Hechenblaikner nie boi się kontaktu ze swoimi długoterminowymi obserwacjami. „Biorę udział bez udziału” - mówi.
Swoje obserwacje z kamerą prawie zawsze robi samotnie.
W nocy śpi w przyczepie kempingowej - ze względu na spokój i pieniądze.
Jego żona była tylko raz w Ischgl i była w szoku.
„Ischgl to hormonalny czarny rynek.
Idealne miejsce lęgowe dla puszczalskich, nieudaczników i śmiałków.
W Ischgl wszystko stało się towarem ”- mówi.

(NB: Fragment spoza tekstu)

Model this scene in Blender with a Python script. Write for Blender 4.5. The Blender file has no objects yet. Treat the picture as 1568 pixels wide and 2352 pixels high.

Wraz z wydawcą Gerhardem Steidlem pracuje nad 250 stronicowym albumem "Ischgl" Mają do dyspozycji ok. 9 tysięcy zdjęć.
Tytuł pokaże zieloną sztuczną palmę przed stacją kolejki linowej Idalp, centrum cyrku narciarskiego Ischgl,
która służy jako szafa na biustonosz i majtki.
Hechenblaikner i Steidl są radykałami na swój sposób. Łączy ich jedność jeśli chodzi o sztukę i jakość.
Fotograf nie liczy na entuzjastyczne przyjęcie dzieła w swojej ojczyźnie.
Książka będzie bezlitosną rozrachunkiem z turystyką alpejską.
„Moja książka będzie wizualną kontrolą sumienia kraju”, obiecuje Hechenblaikner.
„Wprawdzie wioska jest przeplatana symbolami wiary chrześcijańskiej ale nie ma już progu dla komercji.
Książka pokaże przemysł après ski, a tym samym przyspieszenie degeneracji i utraty wszelkich hamulców ”.
„Gość jest również wspólnikiem. Ponieważ działa to tylko wtedy, gdy gość się przyłączy ”, mówi Hechenblaikner,
nawiązując do wielu Niemców odwiedzających Ischgl i wspierających „ diaboliczny model biznesowy ”mieszkańców.
Fascynacja Ischgl ma wiele powodów.
Kolejki linowe są pierwszej klasy, a teren narciarski jest jednym z najlepszych po północnej stronie Alp.
„Nie jest łatwo odebrać pieniądze Niemcom. Dopiero od conajmniel 0,5 - 1 promila przestają się liczyć z kasą ”, mówi.
„Doprowadzenie gości do temperatury operacyjnej jest możliwe nie tylko dla Ischglerów, ale także dla sąsiadów w St. Anton i innych miejscach.”
Dla fotografa Ischgl jest zatem przede wszystkim przenikliwą metaforą ekscesów turystycznych.
„Ta branża rekreacyjna jest naprawdę przeciwko życiu. Ludzie nie wracają zrelaksowani, ale zmęczeni ”- mówi Hechenblaikner
Czy kryzys związany z wirusem zmieni wszystko?
Hechenblaikner nie ma odpowiedzi. Ale après-ski mekka działała do tej pory zawsze.
Kiedy artysta chciał sfotografować wyjazd setek zagranicznych pracowników, zwłaszcza z Europy Wschodniej, z Ischgl i sąsiedniego St. Anton,
austriacka policja zapobiegła temu pomimo posiadania akredytacji dziennikarskiej.
Nie pozwolono mu wejść do doliny.
Miejscowi decydenci już znają wartość jego jednorazowej fotografii i niebezpieczeństwo dla ich dochodów.